‘We may be listening’: Dept of Ed to send undercover federal agents to monitor colleges' financial conduct
The Enforcement Office of Federal Student Aid has announced plans to use ‘secret shoppers as an additional tool to monitor’ colleges and universities.
‘Schools that engage in fraud or misconduct are on notice that we may be listening, and they should clean up accordingly,’ according to the official in charge of the program.
The Department of Education (DOEd) announced on Tuesday that the Enforcement Office of Federal Student Aid (FSA) “will use secret shoppers as an additional tool to monitor postsecondary institutions’ compliance” with rules relating to the acceptance of federal student loans.
“Specifically,” the press release clarifies, “secret shoppers will look for misrepresentations regarding the transferability of credits, job placement rates, completion and withdrawal rates, graduates’ future earning potential, career services, the cost of attendance, the amount of federal student aid, and accreditation status,” among other potential legal violations.
The Enforcement Office of FSA was initially established in 2016 and re-established in 2021 after it was “deprioritized” by the Trump Administration, according to the DOEd.
[RELATED: Biden’s income-driven student loan repayment plan will cost taxpayers $230 billion]
FSA’s Chief Enforcement Officer, Kristen Donoghue, is quoted in Tuesday’s announcement as saying, “Schools that engage in fraud or misconduct are on notice that we may be listening, and they should clean up accordingly …. But schools that treat current and prospective students fairly and act lawfully have nothing to fear from secret shopping.”
The FSA also stipulates, “If an investigation or other review demonstrates that an institution is engaging in deception, substantial misrepresentation, or other predatory recruitment and enrollment practices in violation of the [student loan] regulations, FSA will consider all appropriate corrective actions and sanctions.”
Such sanctions may include utilizing new DOEd guidance that allows the FSA to hold “individuals who exercise substantial control” over private colleges and universities personally liable for unpaid federal student loan debt, as Campus Reform previously reported.
Some critics of the secret shopper policy worry that it will be exploited for political means.
Nicholas Kent of Career Education Colleges and Universities (CECU)—an association representing for-profit higher education institutions—issued a statement saying, “We support reasonable practices that hold all institutions accountable for misrepresentations that financially harm students and taxpayers; however, the federal government has a track record of using secret shopper investigations to malign politically unfavored institutions with distorted findings.”
Kent is specifically referring to the Government Accountability Office’s (GAO) use of secret shoppers to collect data on for-profit colleges in 2010. The original GAO report was published in August 2010, but an amended version of the report was released three months later that revised 16 of the 28 findings, according to Inside Higher Ed.
[RELATED: Student loans SCOTUS case: What you need to know]
“More interesting,” reads the Inside Higher Ed opinion piece, “is the fact that all 16 of the errors run in the same direction—casting for-profits in the worst possible light.

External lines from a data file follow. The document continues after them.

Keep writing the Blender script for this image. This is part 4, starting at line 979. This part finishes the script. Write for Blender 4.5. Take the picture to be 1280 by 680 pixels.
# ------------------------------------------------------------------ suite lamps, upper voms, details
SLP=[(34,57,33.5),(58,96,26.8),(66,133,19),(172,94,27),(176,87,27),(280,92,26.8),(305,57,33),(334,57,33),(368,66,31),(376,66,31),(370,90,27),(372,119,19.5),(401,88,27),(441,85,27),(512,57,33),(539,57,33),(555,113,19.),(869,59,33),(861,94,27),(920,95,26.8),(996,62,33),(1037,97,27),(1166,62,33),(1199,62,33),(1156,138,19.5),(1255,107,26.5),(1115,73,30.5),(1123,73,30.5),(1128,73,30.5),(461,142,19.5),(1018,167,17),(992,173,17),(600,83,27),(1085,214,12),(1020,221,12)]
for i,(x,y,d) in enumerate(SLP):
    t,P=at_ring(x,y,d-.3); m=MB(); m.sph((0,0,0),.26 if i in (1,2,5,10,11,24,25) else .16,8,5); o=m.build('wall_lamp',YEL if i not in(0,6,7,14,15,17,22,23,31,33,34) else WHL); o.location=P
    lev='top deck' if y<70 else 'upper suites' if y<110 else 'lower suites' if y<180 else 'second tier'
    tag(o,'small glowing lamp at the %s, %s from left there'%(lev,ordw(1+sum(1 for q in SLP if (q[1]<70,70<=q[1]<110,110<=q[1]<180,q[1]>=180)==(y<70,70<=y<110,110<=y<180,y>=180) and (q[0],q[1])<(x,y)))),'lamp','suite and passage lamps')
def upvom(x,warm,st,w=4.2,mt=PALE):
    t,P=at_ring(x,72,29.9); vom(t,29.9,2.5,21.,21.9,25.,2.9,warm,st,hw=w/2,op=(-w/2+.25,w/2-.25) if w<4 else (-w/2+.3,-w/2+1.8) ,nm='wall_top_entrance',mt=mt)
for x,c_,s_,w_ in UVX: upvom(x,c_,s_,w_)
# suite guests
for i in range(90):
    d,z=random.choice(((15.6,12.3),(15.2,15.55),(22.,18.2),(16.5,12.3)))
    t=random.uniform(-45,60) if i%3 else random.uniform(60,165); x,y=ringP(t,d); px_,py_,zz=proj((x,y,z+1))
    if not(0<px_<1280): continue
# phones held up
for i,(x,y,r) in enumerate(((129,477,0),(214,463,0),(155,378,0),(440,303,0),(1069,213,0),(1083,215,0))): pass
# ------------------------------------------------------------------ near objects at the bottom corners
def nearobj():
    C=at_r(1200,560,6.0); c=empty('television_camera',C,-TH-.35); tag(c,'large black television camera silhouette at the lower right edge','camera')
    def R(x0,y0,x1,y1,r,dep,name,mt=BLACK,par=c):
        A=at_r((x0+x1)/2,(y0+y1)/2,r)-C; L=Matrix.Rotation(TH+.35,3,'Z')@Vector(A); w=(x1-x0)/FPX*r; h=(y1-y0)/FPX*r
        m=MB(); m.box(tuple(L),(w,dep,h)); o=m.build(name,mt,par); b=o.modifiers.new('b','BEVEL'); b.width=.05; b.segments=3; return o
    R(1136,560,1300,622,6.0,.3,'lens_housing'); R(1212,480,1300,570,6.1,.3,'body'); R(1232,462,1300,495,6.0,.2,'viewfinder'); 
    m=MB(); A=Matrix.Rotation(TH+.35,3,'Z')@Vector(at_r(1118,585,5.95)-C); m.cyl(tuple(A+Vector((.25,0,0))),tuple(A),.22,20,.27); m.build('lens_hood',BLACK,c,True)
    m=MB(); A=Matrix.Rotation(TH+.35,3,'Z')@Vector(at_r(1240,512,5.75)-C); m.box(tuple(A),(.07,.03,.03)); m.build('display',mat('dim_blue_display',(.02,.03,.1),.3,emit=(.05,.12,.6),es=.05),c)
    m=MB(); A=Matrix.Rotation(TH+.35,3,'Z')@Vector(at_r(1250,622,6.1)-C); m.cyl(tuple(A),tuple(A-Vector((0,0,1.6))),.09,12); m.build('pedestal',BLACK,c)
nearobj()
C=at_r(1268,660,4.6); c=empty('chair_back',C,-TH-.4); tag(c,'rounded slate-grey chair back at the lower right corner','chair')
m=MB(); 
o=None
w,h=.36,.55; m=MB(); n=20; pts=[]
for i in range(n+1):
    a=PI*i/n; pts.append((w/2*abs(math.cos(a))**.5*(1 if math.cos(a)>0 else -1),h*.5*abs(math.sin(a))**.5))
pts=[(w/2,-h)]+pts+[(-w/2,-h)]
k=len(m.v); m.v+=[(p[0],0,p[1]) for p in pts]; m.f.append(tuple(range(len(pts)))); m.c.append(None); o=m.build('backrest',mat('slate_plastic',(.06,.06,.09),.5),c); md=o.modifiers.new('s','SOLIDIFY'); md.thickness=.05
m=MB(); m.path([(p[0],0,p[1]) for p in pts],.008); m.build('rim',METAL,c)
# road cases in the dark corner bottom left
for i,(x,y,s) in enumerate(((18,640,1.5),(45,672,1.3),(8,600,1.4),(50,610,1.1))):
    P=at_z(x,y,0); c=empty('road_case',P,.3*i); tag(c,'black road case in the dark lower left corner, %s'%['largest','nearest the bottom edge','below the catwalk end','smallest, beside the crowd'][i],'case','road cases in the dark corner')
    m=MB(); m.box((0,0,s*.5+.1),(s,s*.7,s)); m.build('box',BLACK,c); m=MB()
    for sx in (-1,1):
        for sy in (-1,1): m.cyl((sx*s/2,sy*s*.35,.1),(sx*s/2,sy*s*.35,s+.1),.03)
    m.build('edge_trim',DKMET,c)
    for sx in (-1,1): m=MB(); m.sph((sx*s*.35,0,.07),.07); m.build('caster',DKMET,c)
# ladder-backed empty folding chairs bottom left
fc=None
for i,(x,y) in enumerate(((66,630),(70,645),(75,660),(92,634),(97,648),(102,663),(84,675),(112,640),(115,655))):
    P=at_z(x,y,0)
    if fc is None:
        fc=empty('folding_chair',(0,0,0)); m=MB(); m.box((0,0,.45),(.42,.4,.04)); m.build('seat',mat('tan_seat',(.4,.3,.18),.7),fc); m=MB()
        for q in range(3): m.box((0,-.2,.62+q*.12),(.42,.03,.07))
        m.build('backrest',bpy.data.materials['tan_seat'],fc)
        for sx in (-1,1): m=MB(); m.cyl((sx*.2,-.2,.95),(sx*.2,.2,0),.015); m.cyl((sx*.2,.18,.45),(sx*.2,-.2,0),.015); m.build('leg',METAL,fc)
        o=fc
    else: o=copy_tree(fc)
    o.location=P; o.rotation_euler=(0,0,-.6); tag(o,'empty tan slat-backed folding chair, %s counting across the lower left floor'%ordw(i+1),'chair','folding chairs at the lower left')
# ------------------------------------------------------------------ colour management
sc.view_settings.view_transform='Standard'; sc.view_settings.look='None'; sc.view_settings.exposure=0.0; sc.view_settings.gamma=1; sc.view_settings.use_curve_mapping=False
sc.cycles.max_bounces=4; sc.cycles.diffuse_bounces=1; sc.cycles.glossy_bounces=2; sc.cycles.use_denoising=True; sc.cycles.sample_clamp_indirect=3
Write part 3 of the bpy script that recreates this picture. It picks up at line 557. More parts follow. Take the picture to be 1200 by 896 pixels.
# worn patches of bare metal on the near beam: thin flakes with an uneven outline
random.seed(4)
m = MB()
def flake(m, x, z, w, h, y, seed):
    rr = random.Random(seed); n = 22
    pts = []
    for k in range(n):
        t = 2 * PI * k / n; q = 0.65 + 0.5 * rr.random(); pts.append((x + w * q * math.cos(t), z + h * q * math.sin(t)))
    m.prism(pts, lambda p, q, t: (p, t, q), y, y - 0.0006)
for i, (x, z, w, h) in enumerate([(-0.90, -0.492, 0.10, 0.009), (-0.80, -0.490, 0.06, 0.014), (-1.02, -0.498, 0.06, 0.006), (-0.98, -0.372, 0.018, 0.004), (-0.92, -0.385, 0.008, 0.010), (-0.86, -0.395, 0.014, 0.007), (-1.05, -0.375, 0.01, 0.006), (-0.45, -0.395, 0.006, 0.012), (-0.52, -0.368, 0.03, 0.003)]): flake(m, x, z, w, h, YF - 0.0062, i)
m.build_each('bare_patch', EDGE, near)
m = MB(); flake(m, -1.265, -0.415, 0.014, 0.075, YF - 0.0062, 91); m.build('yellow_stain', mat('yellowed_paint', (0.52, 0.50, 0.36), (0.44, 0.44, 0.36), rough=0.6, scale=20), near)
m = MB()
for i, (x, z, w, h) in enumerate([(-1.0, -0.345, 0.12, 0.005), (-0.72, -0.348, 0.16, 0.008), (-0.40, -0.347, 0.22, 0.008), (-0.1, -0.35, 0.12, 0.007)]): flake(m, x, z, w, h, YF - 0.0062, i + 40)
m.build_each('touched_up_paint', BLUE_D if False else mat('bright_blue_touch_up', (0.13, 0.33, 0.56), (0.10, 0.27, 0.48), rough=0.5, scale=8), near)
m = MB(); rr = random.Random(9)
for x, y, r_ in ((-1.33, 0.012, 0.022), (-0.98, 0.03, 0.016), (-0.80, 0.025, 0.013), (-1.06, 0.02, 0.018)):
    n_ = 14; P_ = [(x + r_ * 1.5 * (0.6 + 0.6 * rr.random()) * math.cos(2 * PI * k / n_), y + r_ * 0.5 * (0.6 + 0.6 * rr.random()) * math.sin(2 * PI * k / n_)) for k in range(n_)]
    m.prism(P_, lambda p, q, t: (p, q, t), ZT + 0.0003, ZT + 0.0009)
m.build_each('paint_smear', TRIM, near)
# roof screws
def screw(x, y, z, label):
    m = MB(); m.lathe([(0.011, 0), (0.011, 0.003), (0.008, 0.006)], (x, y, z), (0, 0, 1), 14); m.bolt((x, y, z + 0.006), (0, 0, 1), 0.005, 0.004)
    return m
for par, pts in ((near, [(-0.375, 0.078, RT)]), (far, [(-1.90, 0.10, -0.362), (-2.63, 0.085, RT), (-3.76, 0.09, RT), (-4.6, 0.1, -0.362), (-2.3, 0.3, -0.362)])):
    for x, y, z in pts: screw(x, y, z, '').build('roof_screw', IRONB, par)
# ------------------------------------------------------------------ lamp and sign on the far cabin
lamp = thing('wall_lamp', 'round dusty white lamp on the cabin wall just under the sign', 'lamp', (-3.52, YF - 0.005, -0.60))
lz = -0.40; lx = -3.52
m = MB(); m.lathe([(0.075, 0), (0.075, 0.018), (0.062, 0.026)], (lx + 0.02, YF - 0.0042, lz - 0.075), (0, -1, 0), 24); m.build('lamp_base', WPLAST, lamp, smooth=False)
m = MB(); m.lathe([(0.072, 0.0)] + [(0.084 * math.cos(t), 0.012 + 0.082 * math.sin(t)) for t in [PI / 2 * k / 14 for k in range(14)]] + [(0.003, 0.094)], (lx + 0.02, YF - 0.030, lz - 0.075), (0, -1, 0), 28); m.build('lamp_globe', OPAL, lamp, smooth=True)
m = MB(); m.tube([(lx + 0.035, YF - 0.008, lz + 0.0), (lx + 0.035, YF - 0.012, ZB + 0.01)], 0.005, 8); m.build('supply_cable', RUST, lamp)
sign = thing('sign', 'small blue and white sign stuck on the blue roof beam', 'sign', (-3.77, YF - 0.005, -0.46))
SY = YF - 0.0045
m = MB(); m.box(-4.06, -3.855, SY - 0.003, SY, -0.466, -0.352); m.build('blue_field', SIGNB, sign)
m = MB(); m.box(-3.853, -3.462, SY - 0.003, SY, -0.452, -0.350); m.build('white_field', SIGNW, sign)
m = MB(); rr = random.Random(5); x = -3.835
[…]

The odds of all 16 pointing in the same direction by chance? A cool 1 in 65,536.”
Regarding FSA secret shoppers, Kent and CECU is “concerned this self-proclaimed ‘tool’ will be used as a weapon to inflict further damage upon private career schools and limit student choice.”
The DOEd’s announcement calls the program, “some of the latest progress on the Biden-Harris Administration’s ongoing commitment to improving student outcomes.”
The DOEd, CECU, and GAO have been contacted with request for comment. This story will be updated accordingly.